Gathering Place in Denver offers help for homeless women and children in need

By Berny Morson
Denver Rocky Mountain News Staff Writer


Marlana L. had been living on the streets of Denver for three weeks, when another homeless person told her about the Gathering Place.

The private, nonprofit agency at 1535 High St. didn't find a home for Marlana. But it gave her a family of women facing similar problems.

"We're a very close-knit family. We've all walked in the same shoes," says Marlana, who has been in and out of abusive relationships. "The outside world just can't understand us."

The Gathering Place provides a day program for homeless women and children, most of whom spend their nights in shelters or cars or on the street. Some, like Marlana, are running from abusive partners; others have problems with drugs or alcohol or are battling mental illness.

The program provides breakfast, lunch and an afternoon snack weekdays, and breakfast and lunch on Saturday. The women can read, watch television or work toward their equivalency diploma in classes run by Community College of Denver.

The three-story building contains a play area for pre-school-age children. Many of the older children are enrolled in nearby Denver schools.

One day recently, the program was distributing fresh carrots, parsnips, green beans and mushrooms contributed by supermarkets. The Gathering Place also stockpiles canned food, toothpaste, diapers and other personal care products.

"Everything here is free," says Leslie Foster, the program's executive director.

The participants in the program "just show up," she said.

"It's a drop-in center. No one has to prove anything. You just walk in the door."

The program was founded in 1986 by two students working toward their master's degrees at the University of Denver's school of social work.

Today, the program serves 2,000 people a month, Foster says.
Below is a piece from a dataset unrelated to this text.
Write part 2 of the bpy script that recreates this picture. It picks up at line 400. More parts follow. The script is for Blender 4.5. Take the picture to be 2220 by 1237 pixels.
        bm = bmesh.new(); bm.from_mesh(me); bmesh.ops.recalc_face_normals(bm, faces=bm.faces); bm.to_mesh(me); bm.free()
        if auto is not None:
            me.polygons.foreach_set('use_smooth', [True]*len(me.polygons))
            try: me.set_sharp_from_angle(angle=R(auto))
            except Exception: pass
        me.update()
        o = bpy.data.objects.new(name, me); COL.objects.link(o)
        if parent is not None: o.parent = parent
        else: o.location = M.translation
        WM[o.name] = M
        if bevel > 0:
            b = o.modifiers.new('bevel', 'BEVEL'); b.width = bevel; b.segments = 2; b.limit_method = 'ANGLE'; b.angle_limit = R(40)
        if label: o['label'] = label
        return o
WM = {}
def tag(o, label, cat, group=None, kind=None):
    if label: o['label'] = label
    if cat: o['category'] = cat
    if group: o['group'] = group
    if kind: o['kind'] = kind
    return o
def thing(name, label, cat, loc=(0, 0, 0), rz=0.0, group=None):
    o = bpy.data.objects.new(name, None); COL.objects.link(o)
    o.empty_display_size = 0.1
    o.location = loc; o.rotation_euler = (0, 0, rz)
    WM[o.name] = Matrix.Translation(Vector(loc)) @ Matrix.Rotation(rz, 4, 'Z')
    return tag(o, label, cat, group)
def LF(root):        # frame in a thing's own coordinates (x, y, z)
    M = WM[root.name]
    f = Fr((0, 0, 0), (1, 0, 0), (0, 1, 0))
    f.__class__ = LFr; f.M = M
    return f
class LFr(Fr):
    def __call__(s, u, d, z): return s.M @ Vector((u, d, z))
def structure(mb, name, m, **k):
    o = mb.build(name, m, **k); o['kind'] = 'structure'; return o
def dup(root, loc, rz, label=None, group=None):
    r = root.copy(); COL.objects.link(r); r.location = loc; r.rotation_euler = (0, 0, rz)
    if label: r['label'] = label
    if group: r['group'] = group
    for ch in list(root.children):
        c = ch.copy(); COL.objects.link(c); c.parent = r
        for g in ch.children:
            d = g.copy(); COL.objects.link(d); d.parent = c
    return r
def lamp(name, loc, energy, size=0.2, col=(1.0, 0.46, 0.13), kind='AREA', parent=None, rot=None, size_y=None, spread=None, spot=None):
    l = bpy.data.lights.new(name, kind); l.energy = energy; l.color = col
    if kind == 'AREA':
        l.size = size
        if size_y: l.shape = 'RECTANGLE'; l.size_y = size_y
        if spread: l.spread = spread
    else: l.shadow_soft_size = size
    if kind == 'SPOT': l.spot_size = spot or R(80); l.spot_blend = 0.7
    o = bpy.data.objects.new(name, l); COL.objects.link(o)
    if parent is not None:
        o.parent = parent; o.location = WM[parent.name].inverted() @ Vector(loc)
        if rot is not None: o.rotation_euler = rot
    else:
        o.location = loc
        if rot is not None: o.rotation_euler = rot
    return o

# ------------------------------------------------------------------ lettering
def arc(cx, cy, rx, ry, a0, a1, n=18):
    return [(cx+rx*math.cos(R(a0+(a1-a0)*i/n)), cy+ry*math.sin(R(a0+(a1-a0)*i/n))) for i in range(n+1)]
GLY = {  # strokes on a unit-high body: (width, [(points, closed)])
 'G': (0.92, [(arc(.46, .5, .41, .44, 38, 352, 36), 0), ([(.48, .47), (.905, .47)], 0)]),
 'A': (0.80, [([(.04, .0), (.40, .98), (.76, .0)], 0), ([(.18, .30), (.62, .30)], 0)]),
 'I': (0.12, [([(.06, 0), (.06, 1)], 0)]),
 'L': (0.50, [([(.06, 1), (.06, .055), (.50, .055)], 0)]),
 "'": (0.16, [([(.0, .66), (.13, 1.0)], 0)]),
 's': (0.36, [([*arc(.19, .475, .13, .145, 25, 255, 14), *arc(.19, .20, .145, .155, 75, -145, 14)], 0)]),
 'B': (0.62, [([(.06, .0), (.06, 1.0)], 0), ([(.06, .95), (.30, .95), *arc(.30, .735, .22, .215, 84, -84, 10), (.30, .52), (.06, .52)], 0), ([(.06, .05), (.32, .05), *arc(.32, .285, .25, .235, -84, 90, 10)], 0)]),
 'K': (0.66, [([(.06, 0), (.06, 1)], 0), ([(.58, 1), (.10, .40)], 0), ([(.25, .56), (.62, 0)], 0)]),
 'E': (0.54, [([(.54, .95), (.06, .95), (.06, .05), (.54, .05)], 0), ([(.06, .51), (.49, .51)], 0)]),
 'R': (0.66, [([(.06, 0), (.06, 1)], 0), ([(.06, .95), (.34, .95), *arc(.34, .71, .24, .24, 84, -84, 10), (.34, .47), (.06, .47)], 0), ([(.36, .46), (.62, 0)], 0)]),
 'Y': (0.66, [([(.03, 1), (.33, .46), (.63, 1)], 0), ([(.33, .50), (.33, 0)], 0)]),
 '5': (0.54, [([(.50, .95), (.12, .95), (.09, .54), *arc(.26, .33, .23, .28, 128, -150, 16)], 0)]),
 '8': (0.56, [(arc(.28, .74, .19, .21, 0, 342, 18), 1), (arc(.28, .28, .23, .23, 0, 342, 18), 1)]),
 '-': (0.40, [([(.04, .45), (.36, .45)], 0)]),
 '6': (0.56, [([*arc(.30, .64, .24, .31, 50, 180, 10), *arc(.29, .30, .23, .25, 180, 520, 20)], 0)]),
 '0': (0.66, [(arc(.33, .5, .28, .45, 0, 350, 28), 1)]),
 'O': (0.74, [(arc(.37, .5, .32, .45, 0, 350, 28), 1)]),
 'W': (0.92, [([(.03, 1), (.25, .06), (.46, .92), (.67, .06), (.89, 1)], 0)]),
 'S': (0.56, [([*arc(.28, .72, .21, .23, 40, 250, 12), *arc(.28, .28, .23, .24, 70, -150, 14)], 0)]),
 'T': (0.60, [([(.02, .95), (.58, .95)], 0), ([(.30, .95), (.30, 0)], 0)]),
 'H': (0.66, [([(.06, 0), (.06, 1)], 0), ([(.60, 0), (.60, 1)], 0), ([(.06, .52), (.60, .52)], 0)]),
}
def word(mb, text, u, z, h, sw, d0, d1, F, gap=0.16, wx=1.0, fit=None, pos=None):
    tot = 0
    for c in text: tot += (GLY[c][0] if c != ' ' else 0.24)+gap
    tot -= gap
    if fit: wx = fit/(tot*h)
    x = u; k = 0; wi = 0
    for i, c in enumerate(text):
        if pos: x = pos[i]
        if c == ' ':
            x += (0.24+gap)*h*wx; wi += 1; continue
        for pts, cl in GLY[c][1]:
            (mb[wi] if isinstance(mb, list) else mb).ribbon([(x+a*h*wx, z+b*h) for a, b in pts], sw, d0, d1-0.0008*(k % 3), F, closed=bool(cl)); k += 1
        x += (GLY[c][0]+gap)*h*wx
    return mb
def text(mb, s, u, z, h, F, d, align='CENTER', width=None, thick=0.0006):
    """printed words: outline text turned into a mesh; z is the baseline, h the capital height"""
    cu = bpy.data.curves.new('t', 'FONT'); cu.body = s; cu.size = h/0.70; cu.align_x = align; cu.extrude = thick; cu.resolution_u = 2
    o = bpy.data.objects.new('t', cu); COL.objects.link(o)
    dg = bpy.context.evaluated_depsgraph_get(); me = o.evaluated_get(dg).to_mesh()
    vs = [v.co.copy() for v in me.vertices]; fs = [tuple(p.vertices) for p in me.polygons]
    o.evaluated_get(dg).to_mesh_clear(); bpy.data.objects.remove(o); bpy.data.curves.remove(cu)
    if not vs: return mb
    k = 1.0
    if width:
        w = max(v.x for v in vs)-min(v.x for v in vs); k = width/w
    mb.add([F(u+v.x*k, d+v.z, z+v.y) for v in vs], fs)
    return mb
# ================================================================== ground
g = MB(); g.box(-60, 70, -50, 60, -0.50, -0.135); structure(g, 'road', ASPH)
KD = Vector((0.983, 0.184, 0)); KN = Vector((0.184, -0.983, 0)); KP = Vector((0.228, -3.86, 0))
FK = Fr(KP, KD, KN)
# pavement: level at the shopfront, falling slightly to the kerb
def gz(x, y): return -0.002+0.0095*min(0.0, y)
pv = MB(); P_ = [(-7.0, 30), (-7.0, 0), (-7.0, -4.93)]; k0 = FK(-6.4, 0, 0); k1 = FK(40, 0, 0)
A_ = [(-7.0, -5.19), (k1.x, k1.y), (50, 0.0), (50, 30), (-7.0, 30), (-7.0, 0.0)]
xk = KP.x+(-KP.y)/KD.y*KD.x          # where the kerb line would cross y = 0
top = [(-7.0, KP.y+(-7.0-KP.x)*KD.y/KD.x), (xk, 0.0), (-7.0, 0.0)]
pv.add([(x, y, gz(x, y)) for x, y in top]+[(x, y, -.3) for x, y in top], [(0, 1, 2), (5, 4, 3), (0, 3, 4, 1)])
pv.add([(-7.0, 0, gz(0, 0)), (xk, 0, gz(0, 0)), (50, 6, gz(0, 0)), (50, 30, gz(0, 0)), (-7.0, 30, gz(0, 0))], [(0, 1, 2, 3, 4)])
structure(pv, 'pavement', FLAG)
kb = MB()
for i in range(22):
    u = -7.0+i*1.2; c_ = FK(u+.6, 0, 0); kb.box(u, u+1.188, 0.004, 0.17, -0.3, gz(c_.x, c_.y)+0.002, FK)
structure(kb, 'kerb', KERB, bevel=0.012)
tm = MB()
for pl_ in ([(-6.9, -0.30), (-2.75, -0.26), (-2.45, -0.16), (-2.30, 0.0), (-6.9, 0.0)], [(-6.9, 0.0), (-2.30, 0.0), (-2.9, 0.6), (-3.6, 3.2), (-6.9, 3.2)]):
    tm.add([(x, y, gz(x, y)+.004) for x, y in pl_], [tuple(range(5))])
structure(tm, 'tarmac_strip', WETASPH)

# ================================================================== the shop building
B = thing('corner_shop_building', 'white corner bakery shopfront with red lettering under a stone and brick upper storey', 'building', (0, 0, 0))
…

Virtually all the funding is from private contributors.

Some of the women remain for a short time. Others, like Marlana, return with each repeated crisis.

"It runs in cycles with us," says Marlana, 58, who discovered the Gathering Place two years ago. "It seems like if you're an abused person, a woman, the people that you go to are abusers. You're drawn to abusers for some reason."

When Marlana is not homeless, she comes to the Gathering Place as a volunteer.

She is living with a friend at the moment, after falling out of another abusive relationship. She is unemployed, but has a painting job lined up for January.

Kieyesa Johnson visited the Gathering Place for the first time when she was 9 years old, along with her mother, who had a severe drug problem. They were living at the Samaritan House Shelter at the time.

Johnson, 18, went on to graduate from Aurora's Hinkley High School and is now a freshman at Metropolitan State College.

"It helps women. If their kids are hungry, they give them food and some place where they can come and get off the streets and relax," she says. "It gives them somebody to talk to. Some comfort."